A good article of how ISPC is implemented: ispc

maxdecmeridius

Here, Kayvon talks about how each iteration of the loop is a program instance, or a worker. However, I thought that program instances were more related to tasks, and these 2 implementations deal more with vectorizing the code (for SMD execution). Can anyone elaborate?

rds

@maxdecmeridius, each iteration of the loop is 'assigned' to a program instance. Each program instance carries out certain loop iterations either determined by the programmer (as in the example on the left) or by the compiler (as in the example on the right). The number of program instances is fixed (specified as a compilation flag, if I am not mistaken). The ISPC compiler maps this code to vector instructions and each program instance maps to one vector lane. I am not sure what you referred to as workers exactly, but, an entire 'gang' of program instances is carried out on a single execution context, which can be thought of as a single thread.

yimmyz

This slide got me kind of confused about the implementation of the left-hand-side approach.

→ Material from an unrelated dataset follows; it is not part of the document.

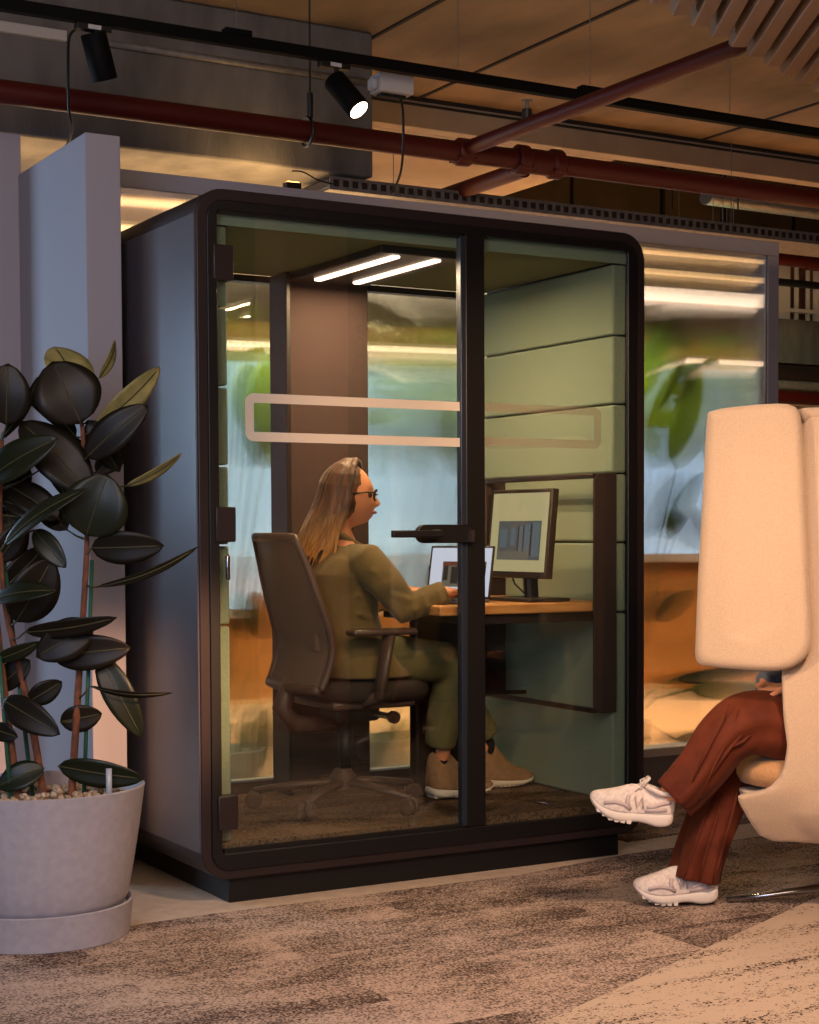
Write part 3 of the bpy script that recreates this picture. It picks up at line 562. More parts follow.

I know that for the right-hand side case, SIMD parallelization (vector instruction) is used for different $i$'s; what about the left-hand side? Are different program instances also run with vector instructions?

Also, is there a way to map "work" to multiple cores?

kayvonf

To everyone: Each iteration of the loop is definitely not a program instance in the code above. Program instances are created by ISPC when a gang is launched (at the time of invoking the ISPC function from the calling C code). Each program instance runs the ISPC program(s) provided above -- this is SPMD ("single-program, multiple data" execution... where it would be even more accurate to call it "single program, multiple instance"). There is no parallelism at all expressed in the code above, but the code above is run in parallel by all the program instances. Take a look at the "quiz" we started this lecture with for further discussion on these differences.

This is a very, very important point.

PIC

There are loops that can be parallelized (through vectorization) that are not simply completely independent loop iterations, such as reductions. Will the ISPC parallelize these? To what degree will it resolve cross iteration dependencies?

Allerrors

@PIC I think ISPC will parallelize any loops that the programmer indicates (by using foreach keyword). The outcome would be wrong. It is the programmers' responsibilities to manage the 'cross iteration dependencies'.

lol

@kayvonf Can you give an example of parallelism expressed in code, to make the distinction more clear?

kayvonf

@lol. SIMD vector intrinsics specify parallel operations.

pthread_create() spawns a parallel thread. (technically that's concurrency, but if you have the free cores that thread will certainly be run in parallel.)

The point is that the foreach loop above is describing independent work. Not concurrent or parallel work.

lol

So the launch construct also describes independent work, but not parallel, due to the abstraction?

Is it that SIMD and pthreate_create() are not abstractions but actual implementations, whereas all of ISPC actually could be sequential?

randomthread

@lol I think you are right that the launch construct describes independent work, but I think we need to consider the purpose of such statements. I think launch is similar to pthread_create. With pthread_create we cannot guarantee parallelism, but if we know a core is available then we will get parallelism. Launch doesn't necessarily describe parallel work but we use it with the intent of getting parallelism.